OLG Frankfurt vom 12.07.2000 (5 WF 19/00)

Stichworte: Prozesskostenhilfe, Vaterschaftsfeststellung, Erfolgsaussicht
Normenkette: ZPO 114
Orientierungssatz: 114 ZPO schreibt die Erfolgsprüfung ohne Einschränkung für jedes PKH-Gesuch vor, sie ist daher auch in einem Vaterschaftsfeststellungsverfahren vorzunehmen ( BVerfGE 9, 256 ). Im Verfahren der vorliegenden Art kann aber, ähnlich wie in Scheidungssachen oder Verfahren auf Regelung der elterlichen Sorge, die Frage, ob ein Verfahrensbeteiligung auf der Beklagtenseite Erfolgsaussicht hat, nicht alleine daran gemessen werden, ob ein dem Klageantrag widersprechender Antrag gestellt wird ( vgl. Senatsbeschluß vom 16.2.1998 - Az.: 28 W 2 / 98- m. w. N.)

Oberlandesgericht Frankfurt am Main

B E S C H L U S S

In der Familiensache

hat der 5. Senat für Familiensachen des Oberlandesgerichts Frankfurt am Main auf die Beschwerde des Beklagten gegen den Beschluß des Amtsgerichts - Familiengericht - Gießen vom 15. 10. 1999 - Nichtabhilfe vom 24. 1. 2000 -

am 12. 7. 2000 beschlossen:

Der angefochtene Beschluß wird abgeändert.

Dem Beklagten wird unter Beiordnung von Rechtsanwältin Ingeborg Grieb in Gießen ratenfreie Prozeßkostenhilfe für die Rechtsverteidigung bewilligt.

Die Beschwerdeentscheidung ergeht gerichtsgebührenfrei; außergerichtliche Kosten werden nicht erstattet.

G R Ü N D E :

Die gemäß § 127 Abs. 2, Satz 2 ZPO zulässige Beschwerde hat Erfolg.

Der Rechtsverteidigung kann - entgegen der Ansicht des Amtsgerichts - eine Erfolgsaussicht nicht abgesprochen werden. Das Amtsgericht hat zwar im Ergebnis im Nichtabhilfebeschluß zutreffend darauf hingewiesen, daß eine Verteidigung des Beklagten keine Erfolgsaussicht haben würde. Dies hat der Beklagte selbst eingesehen und nach Vorlage des Abstammungsgutachtens im Hauptsacheverfahren die Vaterschaft außergerichtlich anerkannt.
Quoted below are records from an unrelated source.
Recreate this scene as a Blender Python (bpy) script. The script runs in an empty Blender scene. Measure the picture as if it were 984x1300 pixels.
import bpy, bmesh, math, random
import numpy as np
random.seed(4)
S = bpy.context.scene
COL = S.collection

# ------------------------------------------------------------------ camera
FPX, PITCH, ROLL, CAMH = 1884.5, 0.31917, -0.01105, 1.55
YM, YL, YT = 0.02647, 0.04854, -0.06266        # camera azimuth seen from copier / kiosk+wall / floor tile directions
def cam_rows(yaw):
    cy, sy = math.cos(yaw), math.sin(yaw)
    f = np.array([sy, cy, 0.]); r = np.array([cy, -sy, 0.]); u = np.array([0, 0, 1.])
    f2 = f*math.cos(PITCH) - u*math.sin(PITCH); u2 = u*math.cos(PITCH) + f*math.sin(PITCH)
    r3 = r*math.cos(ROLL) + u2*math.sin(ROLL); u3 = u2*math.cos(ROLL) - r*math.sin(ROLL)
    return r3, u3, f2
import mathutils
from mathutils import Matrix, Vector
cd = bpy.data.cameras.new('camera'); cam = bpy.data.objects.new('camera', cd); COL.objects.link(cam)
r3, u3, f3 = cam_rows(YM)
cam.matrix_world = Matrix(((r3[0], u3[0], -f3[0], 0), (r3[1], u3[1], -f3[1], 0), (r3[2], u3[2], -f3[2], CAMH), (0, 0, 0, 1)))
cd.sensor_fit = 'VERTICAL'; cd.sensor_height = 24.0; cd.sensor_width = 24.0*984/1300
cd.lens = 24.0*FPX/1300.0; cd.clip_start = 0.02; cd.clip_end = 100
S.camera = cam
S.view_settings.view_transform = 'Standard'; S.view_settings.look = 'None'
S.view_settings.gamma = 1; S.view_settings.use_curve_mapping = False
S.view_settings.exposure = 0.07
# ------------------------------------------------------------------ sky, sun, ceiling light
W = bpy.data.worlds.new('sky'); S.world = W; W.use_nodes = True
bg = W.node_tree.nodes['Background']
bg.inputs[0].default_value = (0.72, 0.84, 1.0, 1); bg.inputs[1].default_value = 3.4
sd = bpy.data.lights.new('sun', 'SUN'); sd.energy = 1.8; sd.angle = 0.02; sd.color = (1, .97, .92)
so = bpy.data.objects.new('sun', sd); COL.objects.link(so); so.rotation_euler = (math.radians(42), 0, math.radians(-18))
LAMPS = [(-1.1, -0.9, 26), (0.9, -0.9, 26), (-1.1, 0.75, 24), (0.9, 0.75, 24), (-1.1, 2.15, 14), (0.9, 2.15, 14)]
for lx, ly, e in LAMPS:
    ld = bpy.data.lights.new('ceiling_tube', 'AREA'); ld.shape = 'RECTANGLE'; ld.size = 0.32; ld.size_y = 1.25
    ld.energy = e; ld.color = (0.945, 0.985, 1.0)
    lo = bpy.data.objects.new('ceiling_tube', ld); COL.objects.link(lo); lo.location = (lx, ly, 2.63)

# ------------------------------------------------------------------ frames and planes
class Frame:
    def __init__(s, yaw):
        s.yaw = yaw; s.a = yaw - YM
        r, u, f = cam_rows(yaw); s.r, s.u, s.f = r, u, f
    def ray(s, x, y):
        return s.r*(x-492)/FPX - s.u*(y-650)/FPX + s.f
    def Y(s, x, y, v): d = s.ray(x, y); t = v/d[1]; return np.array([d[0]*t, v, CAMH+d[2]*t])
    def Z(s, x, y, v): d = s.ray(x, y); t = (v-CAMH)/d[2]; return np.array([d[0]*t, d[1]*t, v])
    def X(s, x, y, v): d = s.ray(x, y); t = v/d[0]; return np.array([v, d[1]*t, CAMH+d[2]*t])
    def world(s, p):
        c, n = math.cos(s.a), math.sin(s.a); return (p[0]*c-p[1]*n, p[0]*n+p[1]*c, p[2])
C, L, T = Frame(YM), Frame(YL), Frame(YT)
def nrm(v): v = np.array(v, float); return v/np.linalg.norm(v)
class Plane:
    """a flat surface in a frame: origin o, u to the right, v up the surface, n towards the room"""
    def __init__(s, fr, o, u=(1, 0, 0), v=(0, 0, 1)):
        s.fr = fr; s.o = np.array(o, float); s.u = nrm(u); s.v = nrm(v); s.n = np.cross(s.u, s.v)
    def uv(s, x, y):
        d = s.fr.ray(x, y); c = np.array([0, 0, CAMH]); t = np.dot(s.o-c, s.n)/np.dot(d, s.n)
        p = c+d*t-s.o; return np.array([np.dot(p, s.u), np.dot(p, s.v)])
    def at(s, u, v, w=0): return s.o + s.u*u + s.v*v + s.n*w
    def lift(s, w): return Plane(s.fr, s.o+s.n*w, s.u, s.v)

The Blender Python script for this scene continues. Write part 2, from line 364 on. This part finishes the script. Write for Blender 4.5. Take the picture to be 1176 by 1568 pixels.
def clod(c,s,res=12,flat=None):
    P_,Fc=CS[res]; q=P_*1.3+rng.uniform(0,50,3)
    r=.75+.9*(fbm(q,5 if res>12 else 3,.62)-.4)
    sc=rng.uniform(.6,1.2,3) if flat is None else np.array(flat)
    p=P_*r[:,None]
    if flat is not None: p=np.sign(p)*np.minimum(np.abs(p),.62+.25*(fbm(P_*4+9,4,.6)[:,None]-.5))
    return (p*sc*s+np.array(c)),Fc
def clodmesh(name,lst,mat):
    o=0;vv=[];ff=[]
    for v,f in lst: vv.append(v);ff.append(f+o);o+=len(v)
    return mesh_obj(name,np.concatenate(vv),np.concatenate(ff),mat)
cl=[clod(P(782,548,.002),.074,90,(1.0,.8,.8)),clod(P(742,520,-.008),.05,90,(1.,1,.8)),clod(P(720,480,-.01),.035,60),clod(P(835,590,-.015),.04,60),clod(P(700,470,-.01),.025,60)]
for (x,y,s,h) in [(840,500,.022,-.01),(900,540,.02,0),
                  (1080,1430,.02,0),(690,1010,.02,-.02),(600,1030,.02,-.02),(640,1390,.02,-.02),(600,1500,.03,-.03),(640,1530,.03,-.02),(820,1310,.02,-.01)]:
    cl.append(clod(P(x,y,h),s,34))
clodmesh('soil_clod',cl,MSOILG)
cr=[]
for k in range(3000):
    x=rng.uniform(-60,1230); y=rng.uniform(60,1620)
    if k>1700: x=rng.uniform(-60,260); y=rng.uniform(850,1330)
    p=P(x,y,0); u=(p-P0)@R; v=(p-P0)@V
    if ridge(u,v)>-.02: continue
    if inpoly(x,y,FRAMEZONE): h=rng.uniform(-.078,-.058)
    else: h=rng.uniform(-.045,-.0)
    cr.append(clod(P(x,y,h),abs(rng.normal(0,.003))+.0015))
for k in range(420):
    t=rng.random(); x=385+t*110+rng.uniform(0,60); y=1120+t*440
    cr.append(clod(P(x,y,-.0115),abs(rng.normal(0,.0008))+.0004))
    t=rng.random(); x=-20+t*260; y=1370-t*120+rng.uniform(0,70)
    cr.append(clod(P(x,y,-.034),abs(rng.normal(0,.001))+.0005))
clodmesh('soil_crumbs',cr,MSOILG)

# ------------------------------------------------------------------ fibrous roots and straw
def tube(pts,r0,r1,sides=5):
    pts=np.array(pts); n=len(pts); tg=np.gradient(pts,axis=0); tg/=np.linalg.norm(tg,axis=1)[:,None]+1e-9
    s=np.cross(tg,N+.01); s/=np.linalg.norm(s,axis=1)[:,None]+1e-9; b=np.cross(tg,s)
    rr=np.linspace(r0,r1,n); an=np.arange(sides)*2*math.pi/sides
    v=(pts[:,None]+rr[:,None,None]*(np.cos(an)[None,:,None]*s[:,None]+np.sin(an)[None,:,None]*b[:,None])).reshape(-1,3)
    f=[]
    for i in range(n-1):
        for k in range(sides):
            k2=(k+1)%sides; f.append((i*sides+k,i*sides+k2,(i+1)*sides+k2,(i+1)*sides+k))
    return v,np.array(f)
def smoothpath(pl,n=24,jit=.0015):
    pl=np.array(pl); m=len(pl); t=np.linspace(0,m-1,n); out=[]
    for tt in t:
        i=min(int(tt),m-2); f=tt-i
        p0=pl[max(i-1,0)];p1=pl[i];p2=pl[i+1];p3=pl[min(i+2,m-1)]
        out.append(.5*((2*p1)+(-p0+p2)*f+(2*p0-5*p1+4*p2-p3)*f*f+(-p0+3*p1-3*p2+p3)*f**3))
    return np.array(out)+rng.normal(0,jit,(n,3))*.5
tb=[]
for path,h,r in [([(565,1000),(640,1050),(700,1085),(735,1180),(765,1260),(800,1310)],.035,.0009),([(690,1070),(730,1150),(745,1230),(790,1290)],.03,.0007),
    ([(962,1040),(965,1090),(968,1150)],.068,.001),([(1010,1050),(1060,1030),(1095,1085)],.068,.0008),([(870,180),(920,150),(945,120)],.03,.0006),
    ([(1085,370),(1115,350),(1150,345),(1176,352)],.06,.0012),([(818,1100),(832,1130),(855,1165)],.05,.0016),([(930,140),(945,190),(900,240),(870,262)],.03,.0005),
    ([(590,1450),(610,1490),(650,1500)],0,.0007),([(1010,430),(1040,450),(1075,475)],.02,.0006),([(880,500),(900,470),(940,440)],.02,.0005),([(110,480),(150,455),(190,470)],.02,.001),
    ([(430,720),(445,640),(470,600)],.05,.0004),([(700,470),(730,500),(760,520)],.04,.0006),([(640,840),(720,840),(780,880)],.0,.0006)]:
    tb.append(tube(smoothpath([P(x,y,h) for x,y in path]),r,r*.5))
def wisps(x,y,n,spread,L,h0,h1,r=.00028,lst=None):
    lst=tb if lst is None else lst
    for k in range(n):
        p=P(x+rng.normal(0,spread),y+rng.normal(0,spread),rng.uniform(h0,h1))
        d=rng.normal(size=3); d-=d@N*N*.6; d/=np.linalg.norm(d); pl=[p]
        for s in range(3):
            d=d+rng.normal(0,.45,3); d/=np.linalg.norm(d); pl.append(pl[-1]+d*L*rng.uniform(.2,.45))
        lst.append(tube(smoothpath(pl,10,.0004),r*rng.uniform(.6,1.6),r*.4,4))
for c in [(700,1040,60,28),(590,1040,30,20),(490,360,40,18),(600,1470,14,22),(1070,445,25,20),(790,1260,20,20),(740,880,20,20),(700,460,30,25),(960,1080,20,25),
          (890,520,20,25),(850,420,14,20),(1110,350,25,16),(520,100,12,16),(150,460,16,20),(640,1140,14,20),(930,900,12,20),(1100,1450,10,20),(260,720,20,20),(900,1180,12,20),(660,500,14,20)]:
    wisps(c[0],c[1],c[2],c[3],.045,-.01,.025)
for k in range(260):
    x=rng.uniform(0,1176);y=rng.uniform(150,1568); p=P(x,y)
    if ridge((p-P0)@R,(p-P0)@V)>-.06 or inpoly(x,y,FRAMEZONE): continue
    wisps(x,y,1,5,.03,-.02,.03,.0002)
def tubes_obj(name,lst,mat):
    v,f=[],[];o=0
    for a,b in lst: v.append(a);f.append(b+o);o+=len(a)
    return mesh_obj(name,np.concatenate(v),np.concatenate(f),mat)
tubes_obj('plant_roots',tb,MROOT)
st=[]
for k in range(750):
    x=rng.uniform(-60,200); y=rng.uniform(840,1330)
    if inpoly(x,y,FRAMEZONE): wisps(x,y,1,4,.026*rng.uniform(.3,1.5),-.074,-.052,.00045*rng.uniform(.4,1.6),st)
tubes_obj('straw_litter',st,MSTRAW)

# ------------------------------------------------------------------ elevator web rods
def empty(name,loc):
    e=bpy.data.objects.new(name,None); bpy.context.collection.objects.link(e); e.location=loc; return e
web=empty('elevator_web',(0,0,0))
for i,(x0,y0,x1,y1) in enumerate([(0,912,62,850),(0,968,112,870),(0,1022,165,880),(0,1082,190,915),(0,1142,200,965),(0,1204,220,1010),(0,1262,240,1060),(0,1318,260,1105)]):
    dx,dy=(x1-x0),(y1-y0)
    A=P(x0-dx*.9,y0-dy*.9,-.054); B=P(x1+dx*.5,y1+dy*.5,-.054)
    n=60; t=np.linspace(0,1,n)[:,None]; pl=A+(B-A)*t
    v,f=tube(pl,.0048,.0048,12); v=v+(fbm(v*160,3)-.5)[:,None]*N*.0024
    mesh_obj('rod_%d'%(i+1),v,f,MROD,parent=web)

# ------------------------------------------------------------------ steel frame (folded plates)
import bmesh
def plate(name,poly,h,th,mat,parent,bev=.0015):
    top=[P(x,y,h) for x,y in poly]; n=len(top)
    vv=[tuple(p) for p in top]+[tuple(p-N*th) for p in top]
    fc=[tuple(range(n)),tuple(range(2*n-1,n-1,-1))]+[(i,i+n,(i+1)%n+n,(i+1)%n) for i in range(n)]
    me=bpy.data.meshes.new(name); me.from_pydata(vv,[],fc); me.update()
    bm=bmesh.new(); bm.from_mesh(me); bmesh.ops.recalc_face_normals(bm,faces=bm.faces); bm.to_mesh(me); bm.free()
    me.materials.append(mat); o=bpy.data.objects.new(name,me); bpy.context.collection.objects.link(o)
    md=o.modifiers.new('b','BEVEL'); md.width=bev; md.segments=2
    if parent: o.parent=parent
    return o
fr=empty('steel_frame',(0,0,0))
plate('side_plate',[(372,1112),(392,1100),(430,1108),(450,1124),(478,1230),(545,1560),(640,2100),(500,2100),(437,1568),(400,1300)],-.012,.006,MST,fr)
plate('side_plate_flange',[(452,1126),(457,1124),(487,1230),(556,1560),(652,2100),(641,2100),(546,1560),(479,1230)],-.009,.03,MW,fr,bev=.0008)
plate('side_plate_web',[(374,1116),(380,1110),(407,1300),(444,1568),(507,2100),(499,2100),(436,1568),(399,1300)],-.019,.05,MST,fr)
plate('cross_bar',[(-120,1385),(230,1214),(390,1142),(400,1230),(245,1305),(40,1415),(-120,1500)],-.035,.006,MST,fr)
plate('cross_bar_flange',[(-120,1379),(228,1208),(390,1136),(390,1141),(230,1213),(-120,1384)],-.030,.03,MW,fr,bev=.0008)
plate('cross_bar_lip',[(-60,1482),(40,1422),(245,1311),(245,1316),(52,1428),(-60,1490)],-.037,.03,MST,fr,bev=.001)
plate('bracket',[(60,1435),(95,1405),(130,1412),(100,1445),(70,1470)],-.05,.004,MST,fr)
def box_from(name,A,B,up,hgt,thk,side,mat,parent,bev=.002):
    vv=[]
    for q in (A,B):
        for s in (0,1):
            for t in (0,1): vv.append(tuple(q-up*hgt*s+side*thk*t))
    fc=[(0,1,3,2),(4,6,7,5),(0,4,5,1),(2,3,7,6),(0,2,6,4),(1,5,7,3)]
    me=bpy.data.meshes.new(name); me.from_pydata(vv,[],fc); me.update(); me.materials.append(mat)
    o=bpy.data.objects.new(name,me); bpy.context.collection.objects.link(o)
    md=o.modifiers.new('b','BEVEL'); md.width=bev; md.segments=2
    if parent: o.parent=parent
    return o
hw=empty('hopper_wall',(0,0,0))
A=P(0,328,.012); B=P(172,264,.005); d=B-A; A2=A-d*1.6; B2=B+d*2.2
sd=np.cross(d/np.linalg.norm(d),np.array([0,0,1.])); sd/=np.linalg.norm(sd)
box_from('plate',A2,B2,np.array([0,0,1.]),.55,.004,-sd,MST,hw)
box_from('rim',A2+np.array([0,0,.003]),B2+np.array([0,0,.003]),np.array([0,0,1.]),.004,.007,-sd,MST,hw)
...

Diese (späte) Erkenntnis basiert an sich aufgrund der Beweisaufnahme und seiner Zweifel, ob nicht die Kindesmutter während seines Urlaubs in der Empfängniszeit gegebenenfalls doch anderweitigen Geschlechtsverkehr gehabt hätte, da er die Kindesmutter bis dahin nicht richtig kennengelernthabe.

§ 114 ZPO schreibt die Erfolgsprüfung ohne Einschränkung für jedes PKH-Gesuch vor, sie ist daher auch in einem Vaterschaftsfeststellungsverfahren vorzunehmen ( BVerfGE 9, 256 ). Im Verfahren der vorliegenden Art kann aber, ähnlich wie in Scheidungssachen oder Verfahren auf Regelung der elterlichen Sorge, die Frage, ob ein Verfahrensbeteiligung auf der Beklagtenseite Erfolgsaussicht hat, nicht alleine daran gemessen werden, ob ein dem Klageantrag widersprechender Antrag gestellt wird ( vgl. Senatsbeschluß vom 16.2.1998 - Az.: 28 W 2 / 98- m. w. N.) oder ob der zur Rechtsverteidigung gehaltene Vortrag geeignet ist, den Klageabweisungsantrag zu stützen. Für die Erfolgsaussicht der Rechtsverteidigung in einem Vaterschaftsfeststellungsverfahren der vorliegenden Art muß wegen der Natur der Rechtsverteidigung in einem solchen Fall zur Bejahung der Erfolgsaussicht genügen, wenn das mit der Beteiligung an dem Prozeß verfolgte Ziel auch oder nur darin besteht, die Rechte der Partei zu wahren ( vgl. Senat a.a.O. m. w. N. ).

Die Einkommensverhältnisse des Beklagten rechtfertigen die ratenfreie Bewilligung von Prozeßkostenhilfe.

Die Anwaltsbeiordnung beruht auf § 121 Abs. 2 ZPO. Sie erscheint allein schon wegen des eingeholten Gutachtens und dessen Auswertung und der Beratung des Beklagten geboten.

Die Kostenentscheidung beruht auf §§ 1, 11 GKG i. V. m. KV Nr. 1952; § 127 Abs. 4 ZPO.